Simulation-Based Inference for Direction Reconstruction of Ultra-High-Energy Cosmic Rays with Radio Arrays

This paper presents a simulation-based inference pipeline combining a physics-informed graph neural network with a normalizing flow to achieve sub-degree angular resolution and well-calibrated uncertainties for reconstructing the arrival directions of ultra-high-energy cosmic rays using sparse radio arrays.

Oscar Macias, Zachary Mason, Matthew Ho, Arsène Ferrière, Aurélien Benoit-Lévy, Matías Tueros

Published 2026-03-12
📖 5 min read🧠 Deep dive

Imagine the universe is throwing a massive, invisible party. The guests are Ultra-High-Energy Cosmic Rays (UHECRs)—particles so energetic they could power a city for a day, yet they are so rare and elusive that we barely know where they come from.

To find these guests, scientists use giant "radio antennas" scattered across deserts (like the planned GRAND array). When a cosmic ray hits the atmosphere, it creates a massive cascade of particles (an "air shower") that hits the ground. As this shower moves, it emits a tiny, nanosecond-long radio pulse. The antennas catch this pulse, and the goal is to figure out exactly where in the sky the original particle came from.

The Problem: The "Guessing Game" Trap

Traditionally, scientists tried to reconstruct the direction by fitting a simple mathematical shape (like a flat sheet of paper) to the timing of the radio pulses hitting the antennas.

  • The Analogy: Imagine trying to guess the direction of a marching band by listening to when the drumbeat hits your ears at different spots in a park. If you assume the sound travels in a perfectly flat wave, you might get close. But in reality, the sound waves curve, the wind blows, and the band is moving.
  • The Issue: These old "flat sheet" models are too simple. They often give a "best guess" direction but fail to tell you how confident they are. They might say, "It's 99% sure it's here," when in reality, the uncertainty is huge. This is dangerous for multi-messenger astronomy, where you need to point other telescopes at the right spot to catch a neutrino or a gamma ray.

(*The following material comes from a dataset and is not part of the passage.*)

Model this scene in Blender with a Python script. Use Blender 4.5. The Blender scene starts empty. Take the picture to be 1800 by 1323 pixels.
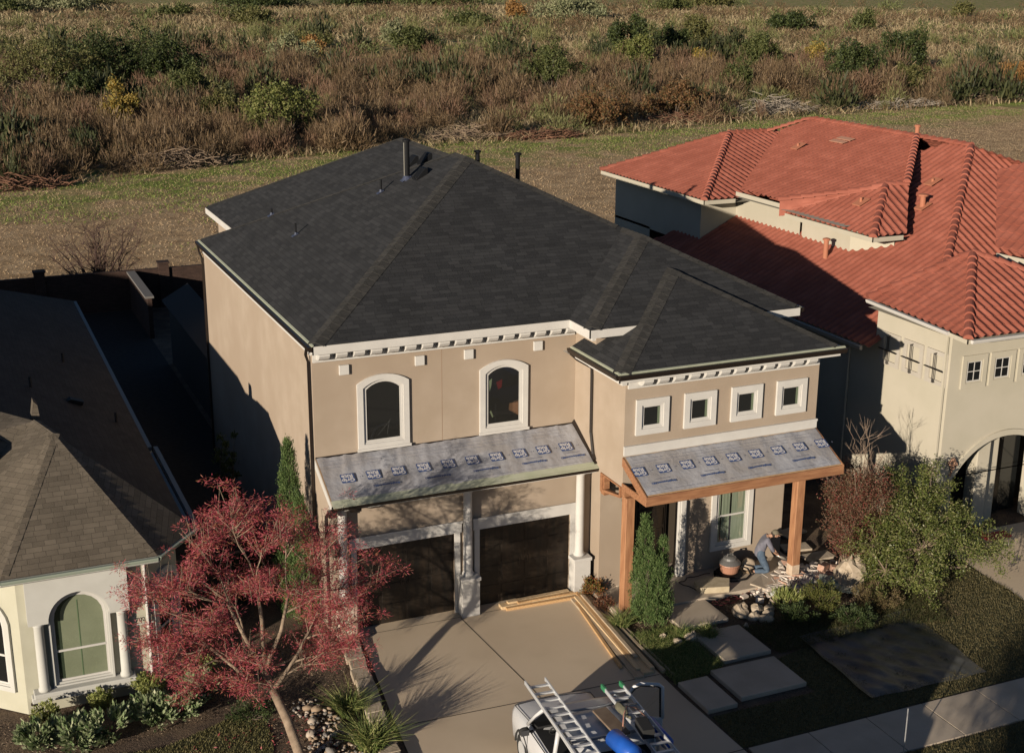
import bpy, bmesh, math, random
import numpy as np
from mathutils import Vector, Matrix
R = math.radians
scene = bpy.context.scene
# ---------------------------------------------------------------- camera
cam_data = bpy.data.cameras.new('camera')
cam = bpy.data.objects.new('camera', cam_data)
scene.collection.objects.link(cam)
YAW, PIT, ROL = -0.412, 0.295, 0.006
_fw = Vector((-math.sin(YAW)*math.cos(PIT), math.cos(YAW)*math.cos(PIT), -math.sin(PIT)))
_rt = Vector((math.cos(YAW), math.sin(YAW), 0)); _up = _rt.cross(_fw)
_r2 = math.cos(ROL)*_rt + math.sin(ROL)*_up; _u2 = -math.sin(ROL)*_rt + math.cos(ROL)*_up
m = Matrix((_r2, _u2, -_fw)).transposed().to_4x4(); m.translation = Vector((-8.363, -31.797, 16.642))
cam.matrix_world = m
cam_data.sensor_fit = 'HORIZONTAL'; cam_data.sensor_width = 36; cam_data.lens = 47.09
cam_data.clip_start = 0.5; cam_data.clip_end = 6000
scene.camera = cam
# ---------------------------------------------------------------- light
SUN_AZ, SUN_EL = R(34.0), R(11.6)          # direction in which the light travels, measured from +x towards +y
world = bpy.data.worlds.new('World'); scene.world = world; world.use_nodes = True
wn = world.node_tree.nodes; wl = world.node_tree.links
bg = wn['Background']; sky = wn.new('ShaderNodeTexSky'); sky.sky_type = 'NISHITA'; sky.sun_disc = False
_to = Vector((-math.cos(SUN_AZ)*math.cos(SUN_EL), -math.sin(SUN_AZ)*math.cos(SUN_EL), math.sin(SUN_EL)))
sky.sun_elevation = SUN_EL; sky.sun_rotation = math.atan2(_to.x, _to.y)
sky.air_density = 0.7; sky.dust_density = 0.3; sky.ozone_density = 2.5
wl.new(sky.outputs[0], bg.inputs[0]); bg.inputs[1].default_value = 0.05
sl = bpy.data.lights.new('sun', 'SUN'); sun = bpy.data.objects.new('sun', sl); scene.collection.objects.link(sun)
sl.energy = 4.9; sl.angle = R(0.5); sl.color = (1.0, 0.88, 0.72)
sun.rotation_euler = (-_to).to_track_quat('-Z', 'Y').to_euler()
scene.view_settings.view_transform = 'Standard'; scene.view_settings.look = 'None'
scene.view_settings.exposure = 0.22; scene.view_settings.gamma = 1.0
try:
    scene.cycles.max_bounces = 6; scene.cycles.diffuse_bounces = 1; scene.cycles.transparent_max_bounces = 12
except Exception: pass

# ---------------------------------------------------------------- helpers
random.seed(7); rng = np.random.default_rng(7)
COL = scene.collection
ORG = {}
def tag(o, label=None, cat=None, group=None, kind=None):
    if label: o['label'] = label
    if cat: o['category'] = cat
    if group: o['group'] = group
    if kind: o['kind'] = kind
    return o
def thing(name, loc, label, cat, group=None):
    o = bpy.data.objects.new(name, None); COL.objects.link(o); o.location = loc; o.empty_display_size = .3
    ORG[o] = Vector(loc)
    return tag(o, label, cat, group)
def _link(name, me, mat, parent, smooth=False, local=False):
    o = bpy.data.objects.new(name, me); COL.objects.link(o)
    if mat is not None:
        for q in (mat if isinstance(mat, (list, tuple)) else [mat]): me.materials.append(q)
    if smooth:
        me.polygons.foreach_set('use_smooth', [True]*len(me.polygons))
    org = Vector((0, 0, 0))
    if parent is not None:
        org = ORG.get(parent, Vector((0, 0, 0))); o.parent = parent
        if not local and org.length > 0: me.transform(Matrix.Translation(-org))
    ORG[o] = org
    return o
def auto_uv(me):
    if not len(me.polygons): return
    uv = me.uv_layers.new(name='UVMap'); n = len(me.loops)
    co = np.empty(len(me.vertices)*3); me.vertices.foreach_get('co', co); co = co.reshape(-1, 3)
    vi = np.empty(n, int); me.loops.foreach_get('vertex_index', vi)
    pn = np.empty(len(me.polygons)*3); me.polygons.foreach_get('normal', pn); pn = pn.reshape(-1, 3)
    lt = np.empty(len(me.polygons), int); me.polygons.foreach_get('loop_total', lt)
    N = np.repeat(pn, lt, axis=0)
    U = np.stack([-N[:, 1], N[:, 0], np.zeros(n)], 1); L = np.linalg.norm(U, axis=1)
    flat = L < 1e-3; U[flat] = (1, 0, 0); L[flat] = 1; U /= L[:, None]
    V = np.cross(N, U); P = co[vi]
    uv.data.foreach_set('uv', np.stack([(P*U).sum(1), (P*V).sum(1)], 1).ravel())
class MB:
    def __init__(s): s.v = []; s.f = []; s.mi = []; s.cur = 0
    def add(s, vs, fs):
        b = len(s.v); s.v += [tuple(p) for p in vs]
        for f in fs: s.f.append([b+i for i in f]); s.mi.append(s.cur)
        return s
    def box(s, x0, y0, z0, x1, y1, z1, M=None):
        vs = [Vector(p) for p in ((x0,y0,z0),(x1,y0,z0),(x1,y1,z0),(x0,y1,z0),(x0,y0,z1),(x1,y0,z1),(x1,y1,z1),(x0,y1,z1))]
        if M: vs = [M @ p for p in vs]
        return s.add(vs, [(0,3,2,1),(4,5,6,7),(0,1,5,4),(1,2,6,5),(2,3,7,6),(3,0,4,7)])
    def poly(s, pts): return s.add(pts, [list(range(len(pts)))])
    def prism(s, pts, d):
        n = len(pts); d = Vector(d); a = [Vector(p) for p in pts]; b = [p+d for p in a]
        fs = [list(range(n))[::-1], list(range(n, 2*n))] + [(i, (i+1) % n, n+(i+1) % n, n+i) for i in range(n)]
        return s.add(a+b, fs)
    def ring(s, outer, inner, d):
        n = len(outer); d = Vector(d)
        vs = [Vector(p) for p in outer]+[Vector(p) for p in inner]; vs += [p+d for p in vs]
        fs = []
        for i in range(n):
            j = (i+1) % n
            fs += [(i, n+i, n+j, j), (2*n+i, 2*n+j, 3*n+j, 3*n+i), (i, j, 2*n+j, 2*n+i), (n+i, 3*n+i, 3*n+j, n+j)]
        return s.add(vs, fs)
    def tube(s, pts, rad, n=8, cap=True):
        pts = [Vector(p) for p in pts]
        if not hasattr(rad, '__len__'): rad = [rad]*len(pts)
        vs = []; prev = None
        for i, p in enumerate(pts):
            t = (pts[min(i+1, len(pts)-1)]-pts[max(i-1, 0)])
            t = t.normalized() if t.length > 1e-9 else Vector((0, 0, 1))
            a = t.orthogonal().normalized() if prev is None else (prev - t*prev.dot(t)).normalized()
            prev = a; b = t.cross(a)
            for k in range(n):
                q = 2*math.pi*k/n; vs.append(p+(a*math.cos(q)+b*math.sin(q))*rad[i])
        fs = []
        for i in range(len(pts)-1):
            for k in range(n):
                j = (k+1) % n; fs.append((i*n+k, i*n+j, (i+1)*n+j, (i+1)*n+k))
        if cap: fs += [list(range(n))[::-1], [(len(pts)-1)*n+k for k in range(n)]]
        return s.add(vs, fs)
    def lathe(s, c, prof, n=20):
        vs = []; 
        for r, z in prof:
            for k in range(n):
                q = 2*math.pi*k/n; vs.append((c[0]+r*math.cos(q), c[1]+r*math.sin(q), c[2]+z))
        fs = []
        for i in range(len(prof)-1):
            for k in range(n):
                j = (k+1) % n; fs.append((i*n+k, i*n+j, (i+1)*n+j, (i+1)*n+k))
        fs += [list(range(n))[::-1], [(len(prof)-1)*n+k for k in range(n)]]
        return s.add(vs, fs)
    def blob(s, c, r, seed=0, amp=.2, n=(10, 7), flat=1.0):
        rd = random.Random(seed); vs = []; nu, nv = n
        ph = [(rd.uniform(0, 6), rd.uniform(0, 6), rd.uniform(1, 3), rd.uniform(1, 3)) for _ in range(4)]
        r = (r, r, r) if not hasattr(r, '__len__') else r
        for i in range(nv+1):
            th = math.pi*i/nv
            for k in range(nu):
                fi = 2*math.pi*k/nu
                d = 1+amp*sum(math.sin(a+e*fi)*math.sin(b+g*th) for a, b, e, g in [(p[0], p[1], round(p[2]), p[3]) for p in ph])/2
                vs.append((c[0]+r[0]*d*math.sin(th)*math.cos(fi), c[1]+r[1]*d*math.sin(th)*math.sin(fi), c[2]+r[2]*d*math.cos(th)*flat))
        fs = [(i*nu+k, (i+1)*nu+k, (i+1)*nu+(k+1) % nu, i*nu+(k+1) % nu) for i in range(nv) for k in range(nu)]
        return s.add(vs, fs)
    def build(s, name, mat, parent=None, smooth=False, bevel=0, local=False, uv=True, seg=2, fix=True):
        me = bpy.data.meshes.new(name); me.from_pydata(s.v, [], s.f)
        if any(s.mi): me.polygons.foreach_set('material_index', s.mi)
        me.validate()
        if fix or bevel:
            bm = bmesh.new(); bm.from_mesh(me)
            if bevel:
                bmesh.ops.remove_doubles(bm, verts=bm.verts, dist=1e-5)
            bmesh.ops.recalc_face_normals(bm, faces=bm.faces)
            if bevel:
                es = [e for e in bm.edges if len(e.link_faces) == 2 and e.calc_face_angle(0) > .5]
                bmesh.ops.bevel(bm, geom=es, offset=bevel, segments=seg, affect='EDGES', profile=.5, clamp_overlap=True)
            bm.to_mesh(me); bm.free()
        me.update()
        if uv: auto_uv(me)
        return _link(name, me, mat, parent, smooth, local)
def fast(name, V, F, mat, parent=None, smooth=False, local=False, mi=None):
    me = bpy.data.meshes.new(name); V = np.asarray(V, np.float32); F = np.asarray(F, np.int32); k = F.shape[1]
    me.vertices.add(len(V)); me.vertices.foreach_set('co', V.ravel())
    me.loops.add(F.size); me.loops.foreach_set('vertex_index', F.ravel())
    me.polygons.add(len(F)); me.polygons.foreach_set('loop_start', np.arange(0, F.size, k, dtype=np.int32))
    try: me.polygons.foreach_set('loop_total', np.full(len(F), k, np.int32))
    except Exception: pass
    if mi is not None: me.polygons.foreach_set('material_index', np.asarray(mi, np.int32))
    me.update(calc_edges=True)
    return _link(name, me, mat, parent, smooth, local)
def copy_tree(o, loc=None, rz=None, parent=None, label=None, group=None, scale=None):
    c = o.copy(); COL.objects.link(c); c.parent = parent; ORG[c] = ORG.get(o, Vector())
    if loc is not None: c.location = loc
    if rz is not None: c.rotation_euler = (0, 0, rz)
    if scale is not None: c.scale = (scale,)*3 if not hasattr(scale, '__len__') else scale
    if label: c['label'] = label
    if group: c['group'] = group
    for ch in list(o.children): copy_tree(ch, parent=c)
    return c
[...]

The Solution: The "Smart Detective" Pipeline

This paper introduces a new, super-smart method called Simulation-Based Inference (SBI). Instead of trying to write a perfect math formula for the universe, they taught a computer to "learn" from millions of simulated parties.

Here is how their new pipeline works, step-by-step:

1. The "Rough Sketch" (The Physics Seed)

First, the system takes a quick, simple guess using the old "flat sheet" math.

  • Analogy: This is like a detective looking at a crime scene and saying, "Okay, based on the footprints, the suspect probably came from the north." It's a good starting point, but it's not perfect.

2. The "Pattern Recognizer" (The Graph Neural Network)

Next, a specialized AI called a Graph Neural Network (GNN) looks at the data. It treats every antenna as a "node" in a web and looks at the connections between them.

  • Analogy: Imagine the detective now calling in a team of experts who know the local terrain. They look at the relationships between the footprints: "Wait, the mud here is deeper, and the time gap between these two spots is weird. The suspect didn't walk in a straight line; they zig-zagged."
  • The GNN learns the complex, messy patterns of the radio waves that the simple math missed. It doesn't just guess a direction; it learns the shape of the wavefront.

3. The "Uncertainty Calculator" (The Normalizing Flow)

This is the magic part. Instead of just giving one answer, the system outputs a full map of possibilities (a Bayesian posterior).

  • Analogy: Instead of the detective saying, "The suspect is at the North Gate," they draw a circle on a map.
    • The Old Way: The circle is tiny, but it often misses the suspect (over-confident).
    • The New Way: The AI draws a circle that is slightly larger, but it is statistically guaranteed to contain the suspect 68% of the time. It knows exactly how "fuzzy" the answer is.

4. The "Reality Check" (Temperature Calibration)

The scientists noticed their AI was being a little too cautious (drawing circles that were slightly too big). So, they applied a "temperature" adjustment.

  • Analogy: Think of the AI's confidence like a thermostat. If it's too cold (too broad), they turn up the heat slightly to tighten the circle until it hits the perfect "Goldilocks" zone: big enough to be accurate, but small enough to be useful.

Why This Matters

  • Speed: It works incredibly fast, processing data in milliseconds.
  • Trust: It provides a "confidence score" that is mathematically proven to be correct. If it says "68% chance," you can bet your life on it.
  • Future-Proof: This method is ready for the next generation of massive radio arrays (like GRAND, AugerPrime, and BEACON) that will cover thousands of square kilometers.

The Bottom Line

The authors built a hybrid detective: one part uses the laws of physics for a quick start, and the other part uses deep learning to understand the messy details. The result is a system that doesn't just point a finger at the sky; it draws a target that is guaranteed to hit the bullseye, helping us finally solve the mystery of where these ultra-powerful cosmic particles come from.